▸ DO THIS: Transcribe, exactly as they appear, the line that contains "Reconstruct this image", the line that contains "S.camera = cam", and every line in between, and nothing else.

Entries with scene source code:
---

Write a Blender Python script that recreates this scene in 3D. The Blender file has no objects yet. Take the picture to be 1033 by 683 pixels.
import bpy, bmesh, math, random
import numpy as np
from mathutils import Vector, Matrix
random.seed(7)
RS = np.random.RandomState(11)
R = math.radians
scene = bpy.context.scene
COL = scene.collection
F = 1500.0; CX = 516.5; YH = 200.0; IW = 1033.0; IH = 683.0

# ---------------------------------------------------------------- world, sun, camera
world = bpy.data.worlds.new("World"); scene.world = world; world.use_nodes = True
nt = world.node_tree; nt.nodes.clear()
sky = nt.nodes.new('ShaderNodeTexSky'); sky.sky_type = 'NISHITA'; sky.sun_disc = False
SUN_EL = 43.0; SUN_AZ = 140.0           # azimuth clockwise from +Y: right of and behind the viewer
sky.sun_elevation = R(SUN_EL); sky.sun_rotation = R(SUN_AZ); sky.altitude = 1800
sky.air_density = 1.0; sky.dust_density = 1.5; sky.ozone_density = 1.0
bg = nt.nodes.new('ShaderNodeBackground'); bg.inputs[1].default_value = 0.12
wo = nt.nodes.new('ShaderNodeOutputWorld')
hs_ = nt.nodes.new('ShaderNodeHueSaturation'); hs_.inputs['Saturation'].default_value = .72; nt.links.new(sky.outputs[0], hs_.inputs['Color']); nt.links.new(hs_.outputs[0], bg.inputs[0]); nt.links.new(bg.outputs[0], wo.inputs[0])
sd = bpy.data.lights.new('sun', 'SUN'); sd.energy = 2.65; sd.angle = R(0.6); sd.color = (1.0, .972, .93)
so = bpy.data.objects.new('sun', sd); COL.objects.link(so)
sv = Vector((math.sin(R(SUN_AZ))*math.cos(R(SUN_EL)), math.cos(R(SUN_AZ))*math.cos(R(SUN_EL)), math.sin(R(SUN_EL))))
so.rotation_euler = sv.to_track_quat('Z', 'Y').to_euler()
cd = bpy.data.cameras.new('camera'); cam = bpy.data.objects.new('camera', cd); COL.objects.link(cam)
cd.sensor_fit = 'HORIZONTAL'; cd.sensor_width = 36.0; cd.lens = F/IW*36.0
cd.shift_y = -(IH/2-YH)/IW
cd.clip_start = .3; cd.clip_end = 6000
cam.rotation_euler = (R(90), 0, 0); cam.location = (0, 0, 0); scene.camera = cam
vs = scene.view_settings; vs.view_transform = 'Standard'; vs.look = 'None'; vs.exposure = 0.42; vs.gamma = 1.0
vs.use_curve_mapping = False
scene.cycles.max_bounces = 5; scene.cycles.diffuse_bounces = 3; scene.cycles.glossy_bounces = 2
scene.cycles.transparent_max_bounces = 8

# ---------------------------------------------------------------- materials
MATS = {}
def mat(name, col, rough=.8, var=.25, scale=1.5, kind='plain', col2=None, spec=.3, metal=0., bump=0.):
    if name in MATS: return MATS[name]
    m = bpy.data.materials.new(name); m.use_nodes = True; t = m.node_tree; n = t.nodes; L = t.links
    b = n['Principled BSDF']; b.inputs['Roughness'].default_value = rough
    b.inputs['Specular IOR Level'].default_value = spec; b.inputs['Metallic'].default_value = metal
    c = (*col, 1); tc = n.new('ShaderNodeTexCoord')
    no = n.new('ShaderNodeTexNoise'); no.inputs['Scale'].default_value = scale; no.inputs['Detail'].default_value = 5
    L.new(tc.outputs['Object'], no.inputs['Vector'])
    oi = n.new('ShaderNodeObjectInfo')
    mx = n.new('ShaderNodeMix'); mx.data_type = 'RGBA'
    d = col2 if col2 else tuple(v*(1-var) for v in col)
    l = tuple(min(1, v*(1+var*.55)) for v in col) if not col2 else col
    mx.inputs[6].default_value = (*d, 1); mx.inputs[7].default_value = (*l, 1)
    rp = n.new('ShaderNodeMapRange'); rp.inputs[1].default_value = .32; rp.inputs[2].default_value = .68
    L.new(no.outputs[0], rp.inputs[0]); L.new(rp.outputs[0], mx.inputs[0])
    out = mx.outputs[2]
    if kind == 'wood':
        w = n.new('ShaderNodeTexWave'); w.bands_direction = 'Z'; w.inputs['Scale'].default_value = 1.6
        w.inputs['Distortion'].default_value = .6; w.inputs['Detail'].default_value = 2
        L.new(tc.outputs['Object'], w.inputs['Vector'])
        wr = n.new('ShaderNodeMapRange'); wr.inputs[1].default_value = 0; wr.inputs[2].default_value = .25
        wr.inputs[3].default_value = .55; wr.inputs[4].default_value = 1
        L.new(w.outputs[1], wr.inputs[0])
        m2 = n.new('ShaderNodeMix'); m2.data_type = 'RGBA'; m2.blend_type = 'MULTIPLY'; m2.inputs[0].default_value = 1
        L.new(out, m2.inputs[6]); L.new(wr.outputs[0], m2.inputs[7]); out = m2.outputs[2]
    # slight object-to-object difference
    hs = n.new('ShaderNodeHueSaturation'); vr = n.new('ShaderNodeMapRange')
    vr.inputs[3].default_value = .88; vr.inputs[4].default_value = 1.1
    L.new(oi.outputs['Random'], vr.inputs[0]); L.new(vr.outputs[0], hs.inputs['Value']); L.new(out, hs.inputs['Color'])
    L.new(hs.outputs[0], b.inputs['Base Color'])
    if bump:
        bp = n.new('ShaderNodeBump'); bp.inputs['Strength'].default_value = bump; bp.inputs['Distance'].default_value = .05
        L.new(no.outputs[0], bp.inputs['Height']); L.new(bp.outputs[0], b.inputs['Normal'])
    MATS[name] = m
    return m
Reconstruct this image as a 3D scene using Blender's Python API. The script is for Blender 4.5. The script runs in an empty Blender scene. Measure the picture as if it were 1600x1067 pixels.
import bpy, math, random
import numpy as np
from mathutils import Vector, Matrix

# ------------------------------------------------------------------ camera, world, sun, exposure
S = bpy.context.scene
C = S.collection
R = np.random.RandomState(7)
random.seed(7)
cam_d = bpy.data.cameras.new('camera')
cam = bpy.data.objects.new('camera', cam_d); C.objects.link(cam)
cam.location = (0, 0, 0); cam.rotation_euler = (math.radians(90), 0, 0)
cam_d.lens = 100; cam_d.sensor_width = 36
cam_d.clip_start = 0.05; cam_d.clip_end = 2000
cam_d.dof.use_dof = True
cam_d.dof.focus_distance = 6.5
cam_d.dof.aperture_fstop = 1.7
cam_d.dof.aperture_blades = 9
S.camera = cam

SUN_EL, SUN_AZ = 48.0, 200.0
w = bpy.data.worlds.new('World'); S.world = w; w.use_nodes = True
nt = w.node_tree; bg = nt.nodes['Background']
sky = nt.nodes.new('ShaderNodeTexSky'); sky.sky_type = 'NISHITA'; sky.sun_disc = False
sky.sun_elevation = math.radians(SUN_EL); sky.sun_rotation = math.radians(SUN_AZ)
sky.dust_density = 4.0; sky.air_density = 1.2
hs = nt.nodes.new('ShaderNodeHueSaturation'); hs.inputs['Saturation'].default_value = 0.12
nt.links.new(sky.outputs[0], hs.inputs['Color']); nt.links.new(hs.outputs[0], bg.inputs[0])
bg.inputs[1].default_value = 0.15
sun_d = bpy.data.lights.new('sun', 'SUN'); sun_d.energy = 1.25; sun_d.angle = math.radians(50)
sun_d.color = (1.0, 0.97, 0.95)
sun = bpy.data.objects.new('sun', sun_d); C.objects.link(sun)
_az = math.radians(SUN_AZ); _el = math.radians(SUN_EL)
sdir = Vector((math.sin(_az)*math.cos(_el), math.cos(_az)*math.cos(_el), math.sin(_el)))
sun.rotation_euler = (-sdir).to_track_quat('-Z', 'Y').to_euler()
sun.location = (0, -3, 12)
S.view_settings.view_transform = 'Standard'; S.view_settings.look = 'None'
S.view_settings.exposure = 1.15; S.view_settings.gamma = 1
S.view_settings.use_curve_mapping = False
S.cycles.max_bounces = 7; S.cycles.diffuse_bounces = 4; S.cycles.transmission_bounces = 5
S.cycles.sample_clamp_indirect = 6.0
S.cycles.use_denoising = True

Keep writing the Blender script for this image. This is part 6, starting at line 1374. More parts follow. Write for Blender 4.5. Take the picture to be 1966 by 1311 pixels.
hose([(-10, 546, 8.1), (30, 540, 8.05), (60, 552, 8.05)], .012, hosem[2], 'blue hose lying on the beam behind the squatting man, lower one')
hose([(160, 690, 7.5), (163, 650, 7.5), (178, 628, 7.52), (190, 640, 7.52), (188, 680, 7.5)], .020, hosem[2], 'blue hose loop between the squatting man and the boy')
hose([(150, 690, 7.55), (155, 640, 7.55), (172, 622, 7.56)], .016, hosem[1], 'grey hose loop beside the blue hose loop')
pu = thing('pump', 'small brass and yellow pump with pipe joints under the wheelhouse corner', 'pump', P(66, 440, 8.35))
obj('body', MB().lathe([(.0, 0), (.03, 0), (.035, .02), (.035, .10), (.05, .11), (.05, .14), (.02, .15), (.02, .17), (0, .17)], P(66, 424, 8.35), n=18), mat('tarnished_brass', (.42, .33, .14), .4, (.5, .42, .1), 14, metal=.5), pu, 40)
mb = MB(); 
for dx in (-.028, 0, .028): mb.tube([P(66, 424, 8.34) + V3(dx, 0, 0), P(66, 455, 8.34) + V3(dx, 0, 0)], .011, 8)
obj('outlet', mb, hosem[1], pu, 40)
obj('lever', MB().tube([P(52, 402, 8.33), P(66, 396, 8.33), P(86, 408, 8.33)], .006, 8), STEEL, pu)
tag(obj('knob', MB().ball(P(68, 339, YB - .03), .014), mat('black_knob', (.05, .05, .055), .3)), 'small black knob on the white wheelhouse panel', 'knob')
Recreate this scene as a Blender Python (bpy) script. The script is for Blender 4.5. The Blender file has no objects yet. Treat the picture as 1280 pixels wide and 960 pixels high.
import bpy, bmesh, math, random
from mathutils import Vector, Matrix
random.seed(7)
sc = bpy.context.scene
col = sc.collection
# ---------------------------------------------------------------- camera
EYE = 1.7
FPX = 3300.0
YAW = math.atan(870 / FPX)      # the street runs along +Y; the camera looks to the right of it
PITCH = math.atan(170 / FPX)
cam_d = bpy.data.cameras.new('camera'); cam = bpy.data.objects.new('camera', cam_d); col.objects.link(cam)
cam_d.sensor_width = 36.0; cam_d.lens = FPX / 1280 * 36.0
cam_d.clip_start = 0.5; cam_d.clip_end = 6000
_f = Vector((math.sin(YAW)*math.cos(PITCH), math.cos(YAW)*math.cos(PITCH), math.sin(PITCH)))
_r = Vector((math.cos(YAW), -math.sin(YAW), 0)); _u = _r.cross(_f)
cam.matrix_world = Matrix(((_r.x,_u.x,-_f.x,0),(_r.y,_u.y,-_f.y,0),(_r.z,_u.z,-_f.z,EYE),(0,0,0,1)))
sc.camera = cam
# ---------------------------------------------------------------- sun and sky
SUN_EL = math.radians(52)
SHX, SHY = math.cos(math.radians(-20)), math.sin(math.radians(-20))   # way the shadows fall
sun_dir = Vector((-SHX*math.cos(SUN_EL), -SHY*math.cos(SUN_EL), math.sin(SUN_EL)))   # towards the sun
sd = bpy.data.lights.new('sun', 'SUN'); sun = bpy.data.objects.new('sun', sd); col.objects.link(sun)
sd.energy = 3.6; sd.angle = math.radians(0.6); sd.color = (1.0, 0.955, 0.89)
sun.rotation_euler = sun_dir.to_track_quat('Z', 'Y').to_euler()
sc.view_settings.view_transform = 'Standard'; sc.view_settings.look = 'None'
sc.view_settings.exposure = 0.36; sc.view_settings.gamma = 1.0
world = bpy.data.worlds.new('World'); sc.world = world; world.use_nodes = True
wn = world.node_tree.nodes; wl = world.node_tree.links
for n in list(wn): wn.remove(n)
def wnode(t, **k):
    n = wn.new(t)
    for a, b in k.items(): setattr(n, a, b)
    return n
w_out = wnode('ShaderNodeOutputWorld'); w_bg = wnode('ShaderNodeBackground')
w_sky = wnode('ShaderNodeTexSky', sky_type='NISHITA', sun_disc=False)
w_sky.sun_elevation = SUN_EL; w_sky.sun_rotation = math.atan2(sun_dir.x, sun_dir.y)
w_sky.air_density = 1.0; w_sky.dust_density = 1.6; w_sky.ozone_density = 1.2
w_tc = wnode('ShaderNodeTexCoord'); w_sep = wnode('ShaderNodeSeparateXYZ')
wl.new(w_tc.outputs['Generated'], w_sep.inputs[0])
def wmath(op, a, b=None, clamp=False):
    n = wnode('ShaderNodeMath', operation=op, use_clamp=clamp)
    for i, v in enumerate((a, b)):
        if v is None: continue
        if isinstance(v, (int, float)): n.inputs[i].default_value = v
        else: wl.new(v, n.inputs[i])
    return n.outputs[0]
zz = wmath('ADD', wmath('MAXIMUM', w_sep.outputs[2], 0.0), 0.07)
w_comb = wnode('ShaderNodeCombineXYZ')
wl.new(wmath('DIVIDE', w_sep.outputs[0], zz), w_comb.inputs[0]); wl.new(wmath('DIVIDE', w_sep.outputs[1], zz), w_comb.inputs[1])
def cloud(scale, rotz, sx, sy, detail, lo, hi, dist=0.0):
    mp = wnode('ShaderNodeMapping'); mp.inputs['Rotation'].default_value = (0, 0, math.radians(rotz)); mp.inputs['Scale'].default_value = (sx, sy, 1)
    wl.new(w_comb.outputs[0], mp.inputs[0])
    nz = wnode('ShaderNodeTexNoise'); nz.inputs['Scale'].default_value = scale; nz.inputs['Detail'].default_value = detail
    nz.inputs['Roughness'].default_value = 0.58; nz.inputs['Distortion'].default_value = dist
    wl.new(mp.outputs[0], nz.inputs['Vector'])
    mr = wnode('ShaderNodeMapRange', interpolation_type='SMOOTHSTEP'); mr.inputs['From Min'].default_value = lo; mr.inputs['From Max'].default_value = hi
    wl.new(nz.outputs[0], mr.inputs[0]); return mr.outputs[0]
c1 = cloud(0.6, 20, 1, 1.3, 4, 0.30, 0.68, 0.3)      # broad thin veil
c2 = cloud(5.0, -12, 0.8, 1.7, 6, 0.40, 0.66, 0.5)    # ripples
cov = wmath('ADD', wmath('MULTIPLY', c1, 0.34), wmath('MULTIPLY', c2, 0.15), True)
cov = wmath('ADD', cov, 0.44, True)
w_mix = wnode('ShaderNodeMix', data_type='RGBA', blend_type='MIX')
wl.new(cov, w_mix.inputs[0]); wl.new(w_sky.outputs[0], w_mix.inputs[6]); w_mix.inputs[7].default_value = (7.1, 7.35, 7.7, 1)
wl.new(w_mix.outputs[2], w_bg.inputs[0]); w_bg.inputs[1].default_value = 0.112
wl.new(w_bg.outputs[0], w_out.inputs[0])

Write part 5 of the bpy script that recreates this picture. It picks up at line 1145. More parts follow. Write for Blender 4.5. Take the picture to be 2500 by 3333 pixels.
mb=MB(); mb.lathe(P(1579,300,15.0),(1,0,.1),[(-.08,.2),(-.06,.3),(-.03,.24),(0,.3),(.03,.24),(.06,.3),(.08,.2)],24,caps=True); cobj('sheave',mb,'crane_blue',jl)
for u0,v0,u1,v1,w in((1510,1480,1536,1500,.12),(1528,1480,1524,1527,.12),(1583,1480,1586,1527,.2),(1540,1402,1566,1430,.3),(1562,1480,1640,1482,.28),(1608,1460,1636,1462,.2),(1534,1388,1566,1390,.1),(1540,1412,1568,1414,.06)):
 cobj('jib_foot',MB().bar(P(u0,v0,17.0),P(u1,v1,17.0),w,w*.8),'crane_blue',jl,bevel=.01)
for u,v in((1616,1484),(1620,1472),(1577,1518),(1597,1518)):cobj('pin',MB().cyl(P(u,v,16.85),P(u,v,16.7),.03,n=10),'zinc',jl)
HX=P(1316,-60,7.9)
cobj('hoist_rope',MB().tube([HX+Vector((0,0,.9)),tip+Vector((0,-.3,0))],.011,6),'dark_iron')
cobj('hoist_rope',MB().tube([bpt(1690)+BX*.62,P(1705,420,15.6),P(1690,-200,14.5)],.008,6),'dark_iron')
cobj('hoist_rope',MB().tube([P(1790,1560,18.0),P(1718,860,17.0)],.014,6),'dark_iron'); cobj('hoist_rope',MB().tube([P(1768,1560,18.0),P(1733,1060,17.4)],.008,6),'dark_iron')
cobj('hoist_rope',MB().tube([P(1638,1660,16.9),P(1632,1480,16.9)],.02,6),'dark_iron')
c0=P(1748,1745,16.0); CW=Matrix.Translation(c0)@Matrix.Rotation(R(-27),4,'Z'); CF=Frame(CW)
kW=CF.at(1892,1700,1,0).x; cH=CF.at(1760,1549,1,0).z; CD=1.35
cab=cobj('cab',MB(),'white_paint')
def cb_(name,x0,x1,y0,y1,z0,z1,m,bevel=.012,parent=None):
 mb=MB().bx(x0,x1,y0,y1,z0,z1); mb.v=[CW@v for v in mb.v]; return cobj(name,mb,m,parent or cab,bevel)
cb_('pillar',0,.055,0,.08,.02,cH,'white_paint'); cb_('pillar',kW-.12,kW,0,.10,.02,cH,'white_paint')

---

▸ EXERCISE RESULT:
Reconstruct this image as a 3D scene using Blender's Python API. The script is for Blender 4.5. The script runs in an empty Blender scene. Measure the picture as if it were 1600x1067 pixels.
import bpy, math, random
import numpy as np
from mathutils import Vector, Matrix

# ------------------------------------------------------------------ camera, world, sun, exposure
S = bpy.context.scene
C = S.collection
R = np.random.RandomState(7)
random.seed(7)
cam_d = bpy.data.cameras.new('camera')
cam = bpy.data.objects.new('camera', cam_d); C.objects.link(cam)
cam.location = (0, 0, 0); cam.rotation_euler = (math.radians(90), 0, 0)
cam_d.lens = 100; cam_d.sensor_width = 36
cam_d.clip_start = 0.05; cam_d.clip_end = 2000
cam_d.dof.use_dof = True
cam_d.dof.focus_distance = 6.5
cam_d.dof.aperture_fstop = 1.7
cam_d.dof.aperture_blades = 9
S.camera = cam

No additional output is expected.